Pro sports overcome by greed

January 30, 1999|By GREGORY KANE

DARN IT! THE SUPER Bowl is on me once again, before I had a chance to book my flight back to southern Sudan, where there's little chance I'd hear one word about the National Football League's annual orgy of self-indulgence.

So the weekend is here now, which leaves me with a choice of watching the premier game of NFL honchos -- the poster boys for greed -- or simply ignoring it as I've done the last three years.

There's a strong argument for ignoring this year's Stupor Bowl. There's even a name for the argument: PSINet Stadium. It has inspired hoots of derision from Baltimoreans all this week.

"Pizz-n-net?" one woman at a local Dunkin' Donuts said as she hunched over the counter Wednesday and read The Sun's headlines about the new stadium's name.

"Pizz-n-net?" she repeated, standing upright. Then she hunched over the counter again, laughing hysterically.

"I'm supposed to get excited about a stadium named pizz-n-net?" She composed herself long enough to remark that there is something indeed amiss in today's pro sports scene.

One caller suggested renaming the new stadium "The Urinal Bowl" -- for reasons obvious. An anonymous letter writer suggested a headline that will never be printed verbatim in this paper, using a well-known scatological adjective describing the Baltimore Ravens' three seasons of futility along with an appropriate play on words about the new stadium's name.

Whatever we call it, the stadium stands as a monument to the greed that has overtaken all of pro sports. It's an all-consuming greed, so brazen and flagrant that its beneficiaries have probably forgotten avarice is one of the seven deadly sins.

One caller said that if Baltimore moved the Washington Monument to another part of the city, it would still be the Washington Monument. Ditto for the Shot Tower. Why, he wondered, couldn't the new football stadium simply have been named Memorial Stadium, honoring the same World War I and II veterans the old Memorial Stadium honored?

Because we live in an age of dishonor, that's why. "Time will not dim the glory of their deeds," reads the inscription on Memorial Stadium. Time won't, but greedy sports owners will be sure to give it a try.

Baltimore's new football stadium is named PSINet instead of Memorial Stadium for one reason and one reason only: There's no money, no profit to be made, in honoring this country's war dead. The relationship between greed and pro sports is now symbiotic.

But who's to blame? The ones doing most of the complaining.

During the just-ended National Basketball Association owners' lockout (and that's what it was, an owners' lockout, not a strike or walkout by the players, as some confused folks still believe) we heard groans and mumbles from fans that both the owners and players were too greedy.

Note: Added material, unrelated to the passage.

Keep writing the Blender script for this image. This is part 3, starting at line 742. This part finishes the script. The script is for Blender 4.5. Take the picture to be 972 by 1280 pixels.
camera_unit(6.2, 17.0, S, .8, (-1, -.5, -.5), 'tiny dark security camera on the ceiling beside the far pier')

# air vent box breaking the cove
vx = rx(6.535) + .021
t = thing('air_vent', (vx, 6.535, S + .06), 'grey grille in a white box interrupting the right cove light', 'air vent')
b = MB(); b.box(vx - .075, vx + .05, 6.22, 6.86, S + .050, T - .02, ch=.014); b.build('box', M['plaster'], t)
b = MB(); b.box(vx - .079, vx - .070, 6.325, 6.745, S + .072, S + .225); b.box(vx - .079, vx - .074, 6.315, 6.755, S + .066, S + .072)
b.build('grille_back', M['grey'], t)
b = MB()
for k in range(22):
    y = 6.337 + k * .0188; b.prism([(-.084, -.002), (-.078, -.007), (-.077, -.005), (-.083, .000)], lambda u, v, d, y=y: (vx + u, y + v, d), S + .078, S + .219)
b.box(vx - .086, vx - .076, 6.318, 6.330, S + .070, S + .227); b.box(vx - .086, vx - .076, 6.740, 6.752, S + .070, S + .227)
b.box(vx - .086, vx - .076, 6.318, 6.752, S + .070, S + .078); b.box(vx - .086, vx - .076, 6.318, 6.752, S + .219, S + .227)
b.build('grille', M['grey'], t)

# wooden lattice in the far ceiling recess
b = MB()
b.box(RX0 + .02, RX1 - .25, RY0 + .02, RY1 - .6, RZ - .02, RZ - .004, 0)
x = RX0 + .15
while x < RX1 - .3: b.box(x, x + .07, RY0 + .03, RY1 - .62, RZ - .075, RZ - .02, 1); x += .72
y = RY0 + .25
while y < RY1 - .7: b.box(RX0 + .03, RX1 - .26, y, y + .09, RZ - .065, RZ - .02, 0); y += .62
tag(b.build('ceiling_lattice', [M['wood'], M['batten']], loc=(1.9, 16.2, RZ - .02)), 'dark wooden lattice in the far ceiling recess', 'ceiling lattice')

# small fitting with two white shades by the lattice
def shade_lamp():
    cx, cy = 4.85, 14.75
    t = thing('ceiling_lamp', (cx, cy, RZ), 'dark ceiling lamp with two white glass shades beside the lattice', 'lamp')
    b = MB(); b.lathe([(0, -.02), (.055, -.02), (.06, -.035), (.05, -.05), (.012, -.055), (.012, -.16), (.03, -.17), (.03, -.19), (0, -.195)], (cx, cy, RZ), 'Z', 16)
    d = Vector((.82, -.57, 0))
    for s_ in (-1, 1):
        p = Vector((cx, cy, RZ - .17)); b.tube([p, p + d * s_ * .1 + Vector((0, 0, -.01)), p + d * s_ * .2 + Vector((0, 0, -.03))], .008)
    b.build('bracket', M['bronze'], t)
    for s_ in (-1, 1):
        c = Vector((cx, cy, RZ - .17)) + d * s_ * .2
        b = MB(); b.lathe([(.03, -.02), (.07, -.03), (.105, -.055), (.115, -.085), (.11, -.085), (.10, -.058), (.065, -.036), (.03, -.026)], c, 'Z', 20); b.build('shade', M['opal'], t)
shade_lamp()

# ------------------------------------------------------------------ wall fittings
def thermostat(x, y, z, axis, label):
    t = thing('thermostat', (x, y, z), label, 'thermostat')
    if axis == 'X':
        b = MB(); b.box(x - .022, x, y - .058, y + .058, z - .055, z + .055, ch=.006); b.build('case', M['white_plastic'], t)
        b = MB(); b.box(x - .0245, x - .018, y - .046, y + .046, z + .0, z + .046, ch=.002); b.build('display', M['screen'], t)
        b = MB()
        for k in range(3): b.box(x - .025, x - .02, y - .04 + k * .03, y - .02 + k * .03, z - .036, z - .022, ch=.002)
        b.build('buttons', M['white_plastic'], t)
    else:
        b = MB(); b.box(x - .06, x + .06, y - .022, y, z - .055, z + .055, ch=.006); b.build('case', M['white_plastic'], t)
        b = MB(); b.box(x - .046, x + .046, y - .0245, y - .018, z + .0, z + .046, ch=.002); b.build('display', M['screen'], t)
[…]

Some of those same fans will be seated in front of their television sets tomorrow, or attending one of a plethora of Super Bowl parties, watching a game that has provided little drama or excitement in the 32 years of its existence. Those fans will be contributing to the very greed they've been grousing about. If they were genuinely worried about the greed, they'd tune out Choke Bowl XXXIII.

Pro sports fans have no one to blame but themselves for the current state of pro sports. NFL owners know that -- no matter how greedy they get -- millions will watch tomorrow's Turkey Bowl.

If I do watch, it will be only because the game, though it pits Denver against Atlanta, has an intriguing local interest.

Last September, radio talk show host C. Miles was fired from Radio One's talk station WOL, which simulcasts in Baltimore on WOLB. The station serves Washington and Baltimore. Miles, "Atlanta-born, Atlanta-bred and when I die I'll be Atlanta-dead," no doubt rooted for the Atlanta Falcons the entire season. His Falcons won more regular season games than the Baltimore Ravens and the Washington Redskins combined. Come tomorrow's kickoff, Miles will probably be propped back with his feet up taking in the game, cackling uncontrollably as he ponders the fate of his Falcons vis-a-vis the pathetic Ravens and Redskins.

Think of Super Bowl XXXIII as C. Miles' ultimate revenge.